As Greece waits for release of eurozone, IMF loans, media examines how bailouts have been spent

The eurozone and the International Monetary Fund are expected to release 5.8 billion euros for Greece this week but with more than 2 billion euros due to return to the country’s lenders in August, several Greek reports on Monday focused on the fact that much of the bailout Athens has received since 2010 has been used to pay off existing debt.

Greece is expecting to receive 4 billion euros from the eurozone on Monday, with the IMF’s executive board also meeting the same day to decide on the disbursement of another 1.8 billion euros.

After the Euro Working Group approved last week the transfer of 2.5 billion euros in fresh loans from the European Financial Stability Facility (EFSF) and the return of 1.5 billion euros in profits made by eurozone central banks on Greek bonds, only the approval of national authorities, such as the German Parliament, stands in the way of Greece receiving the 4 billion euros. Reports on Monday lunchtime suggested that the Bundestag’s budget committee had given the green light for the release of Greece’s tranche.

The IMF board is also due to be briefed by the head of its troika representation in Greece, Poul Thomsen. The fund is not expected to release its tranche until Wednesday.

The funds are due to be paid into a special account at the Bank of Greece but 2.26 billion euros will be earmarked by the troika for the payment of existing debt that matures on August 20.

The nominal value of bonds held by the ECB is 1.9 billion euros, while interest is 76 million euros. Eurozone central banks hold 268 million euros worth of Greek paper and another 10.7 million euros is due in interest.

The bonds were not restructured as part of last year’s PSI and have an interest rate of 4 percent.

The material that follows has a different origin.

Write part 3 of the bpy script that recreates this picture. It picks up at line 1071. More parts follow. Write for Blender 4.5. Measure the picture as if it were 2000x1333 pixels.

Reports in the Greek media on Monday highlighted that about half the 209 billion euros Greece has received since the start of the bailout in May 2010 has been used to cover interest and debt maturities.

Naftemporiki newspaper reported that 60 billion euros was spent on debt maturities between 2010 and this year, while 40 billion euros went towards covering interest.

Another 48 billion euros has been used to recapitalize Greek banks. Greek bondholders who took part in the 2012 debt restructuring received 35 billion euros in sweeteners. The bond buyback that was held later in the year required another 11 billion euros. Greece needed 15 billion euros to cover various budgetary needs.